Emir Mohammed Alim Khan (18801944) was the last emir of the Manghit dynasty, the last ruling dynasty of the Emirate of Bukhara in Central Asia. He reigned from January 3, 1911 to August 30, 1920. He was a direct descendant of Genghis Khan, the first Great Khan.

Although Bukhara was a protectorate of the Russian Empire from 1873, the Emir presided over the internal affairs of his emirate as absolute monarch.

At the age of thirteen, Alim Khan was sent by his father Emir Abdulahad Khan to Saint Petersburg for three years to study government and modern military techniques. In 1896, having received formal confirmation as Crown Prince of Bukhara by the Russian government, he returned home.

After two years in Bukhara assisting in his father's administration, he was appointed governor of Nasef region for the next twelve years. He was then transferred to the northern province of Karminah, which he ruled for another two years, until receiving word in 1910 of his father's death.

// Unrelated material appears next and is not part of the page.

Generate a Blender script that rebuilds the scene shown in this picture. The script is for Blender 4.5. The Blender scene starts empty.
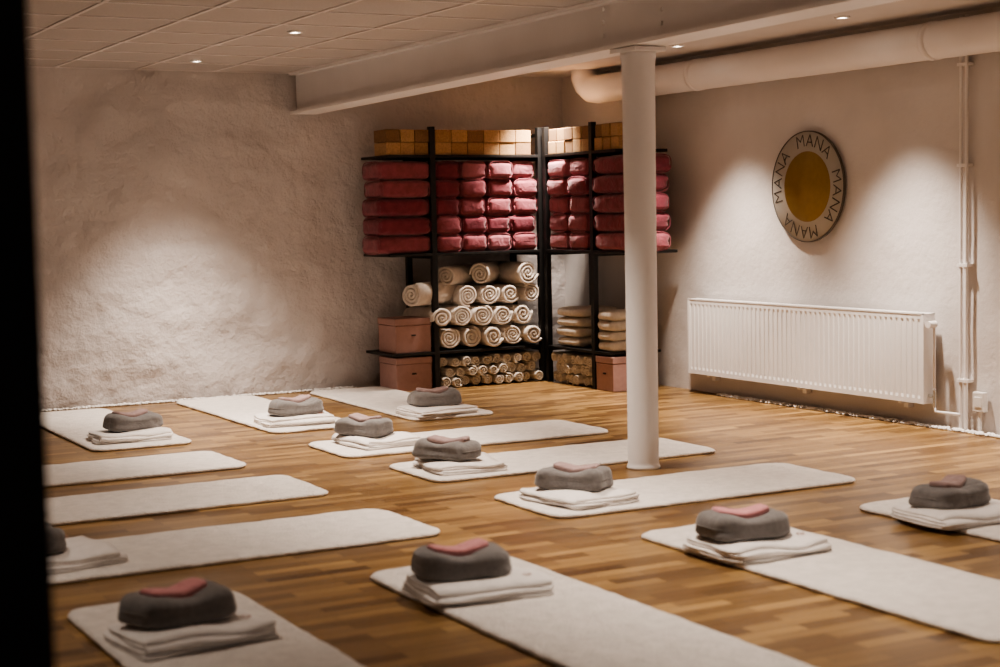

Alim Khan's rule began with promise. Initially, he declared that he would no longer expect or accept any gifts, and prohibited his officials from demanding bribes from the public, or imposing taxes on their own. However, as time went by the Emir's attitude towards bribes, taxes, and state salaries changed. The conflict between the traditionalists and the reformists ended with the traditionalists in control, and the reformers in exile in Moscow or Kazan. It is thought that Alim Khan, who initially favored modernization and the reformists, realised that their eventual goals included no place for either him or his descendants as rulers. Like his predecessors, Alim Khan was a traditional ruler. He toyed with the idea of reform as a tool to keep the clergy in line, and only as long as he saw the possibility of using it to strengthen Manghit rule.

One of the most important Tajik writers, Aini Sadriddin, wrote vivid accounts of life under the Emir. He was whipped for speaking Tajik and later wrote about the life under the Emirs in the Bukhara Executioners ("Jallodon-i Bukhara").

Alim Khan was the first and only Manghit ruler to add the title of Caliph to his name, and was the last direct descendant of Genghis Khan to serve as a national ruler.

When the Bolsheviks annexed Bukhara in 1920 and proclaimed the Bukharan People's Republic, the emir fled and went into exile in Afghanistan. He died in Kabul in 1944.